- SOURCE MATERIAL -
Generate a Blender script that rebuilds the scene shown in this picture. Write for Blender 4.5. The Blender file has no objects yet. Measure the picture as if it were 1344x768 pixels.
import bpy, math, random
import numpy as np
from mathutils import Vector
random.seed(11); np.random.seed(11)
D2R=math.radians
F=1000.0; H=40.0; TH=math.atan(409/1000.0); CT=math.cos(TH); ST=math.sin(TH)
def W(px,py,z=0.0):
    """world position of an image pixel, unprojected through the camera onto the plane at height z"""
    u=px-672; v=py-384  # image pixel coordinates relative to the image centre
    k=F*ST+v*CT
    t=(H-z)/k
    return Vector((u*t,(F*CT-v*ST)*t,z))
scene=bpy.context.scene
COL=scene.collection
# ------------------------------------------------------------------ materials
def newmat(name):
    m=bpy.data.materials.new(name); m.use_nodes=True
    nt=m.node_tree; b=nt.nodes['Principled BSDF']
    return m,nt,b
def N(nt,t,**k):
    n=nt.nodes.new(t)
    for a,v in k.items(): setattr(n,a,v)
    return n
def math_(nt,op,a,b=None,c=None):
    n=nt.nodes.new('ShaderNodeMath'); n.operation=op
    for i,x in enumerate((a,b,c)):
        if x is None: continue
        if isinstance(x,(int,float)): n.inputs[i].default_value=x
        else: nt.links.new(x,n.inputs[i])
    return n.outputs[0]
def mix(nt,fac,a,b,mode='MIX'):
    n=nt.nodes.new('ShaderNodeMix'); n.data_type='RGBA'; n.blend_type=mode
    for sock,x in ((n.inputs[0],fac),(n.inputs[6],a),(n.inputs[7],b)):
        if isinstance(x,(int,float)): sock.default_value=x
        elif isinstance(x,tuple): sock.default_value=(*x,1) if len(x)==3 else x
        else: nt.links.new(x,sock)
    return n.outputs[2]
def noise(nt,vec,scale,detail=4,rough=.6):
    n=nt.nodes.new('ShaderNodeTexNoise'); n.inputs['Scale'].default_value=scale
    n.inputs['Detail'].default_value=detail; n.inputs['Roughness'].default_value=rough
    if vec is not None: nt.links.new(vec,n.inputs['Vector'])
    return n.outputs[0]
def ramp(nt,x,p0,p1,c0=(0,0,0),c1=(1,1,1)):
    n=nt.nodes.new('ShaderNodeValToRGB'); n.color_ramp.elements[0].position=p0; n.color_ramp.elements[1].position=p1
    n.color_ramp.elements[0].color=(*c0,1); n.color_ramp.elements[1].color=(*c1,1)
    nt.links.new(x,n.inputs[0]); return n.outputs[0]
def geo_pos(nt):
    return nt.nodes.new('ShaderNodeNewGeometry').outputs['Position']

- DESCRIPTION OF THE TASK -
Hand back the material above in full, exactly as written.

- RESULT FOR THIS TASK -
Generate a Blender script that rebuilds the scene shown in this picture. Write for Blender 4.5. The Blender file has no objects yet. Measure the picture as if it were 1344x768 pixels.
import bpy, math, random
import numpy as np
from mathutils import Vector
random.seed(11); np.random.seed(11)
D2R=math.radians
F=1000.0; H=40.0; TH=math.atan(409/1000.0); CT=math.cos(TH); ST=math.sin(TH)
def W(px,py,z=0.0):
    """world position of an image pixel, unprojected through the camera onto the plane at height z"""
    u=px-672; v=py-384  # image pixel coordinates relative to the image centre
    k=F*ST+v*CT
    t=(H-z)/k
    return Vector((u*t,(F*CT-v*ST)*t,z))
scene=bpy.context.scene
COL=scene.collection
# ------------------------------------------------------------------ materials
def newmat(name):
    m=bpy.data.materials.new(name); m.use_nodes=True
    nt=m.node_tree; b=nt.nodes['Principled BSDF']
    return m,nt,b
def N(nt,t,**k):
    n=nt.nodes.new(t)
    for a,v in k.items(): setattr(n,a,v)
    return n
def math_(nt,op,a,b=None,c=None):
    n=nt.nodes.new('ShaderNodeMath'); n.operation=op
    for i,x in enumerate((a,b,c)):
        if x is None: continue
        if isinstance(x,(int,float)): n.inputs[i].default_value=x
        else: nt.links.new(x,n.inputs[i])
    return n.outputs[0]
def mix(nt,fac,a,b,mode='MIX'):
    n=nt.nodes.new('ShaderNodeMix'); n.data_type='RGBA'; n.blend_type=mode
    for sock,x in ((n.inputs[0],fac),(n.inputs[6],a),(n.inputs[7],b)):
        if isinstance(x,(int,float)): sock.default_value=x
        elif isinstance(x,tuple): sock.default_value=(*x,1) if len(x)==3 else x
        else: nt.links.new(x,sock)
    return n.outputs[2]
def noise(nt,vec,scale,detail=4,rough=.6):
    n=nt.nodes.new('ShaderNodeTexNoise'); n.inputs['Scale'].default_value=scale
    n.inputs['Detail'].default_value=detail; n.inputs['Roughness'].default_value=rough
    if vec is not None: nt.links.new(vec,n.inputs['Vector'])
    return n.outputs[0]
def ramp(nt,x,p0,p1,c0=(0,0,0),c1=(1,1,1)):
    n=nt.nodes.new('ShaderNodeValToRGB'); n.color_ramp.elements[0].position=p0; n.color_ramp.elements[1].position=p1
    n.color_ramp.elements[0].color=(*c0,1); n.color_ramp.elements[1].color=(*c1,1)
    nt.links.new(x,n.inputs[0]); return n.outputs[0]
def geo_pos(nt):
    return nt.nodes.new('ShaderNodeNewGeometry').outputs['Position']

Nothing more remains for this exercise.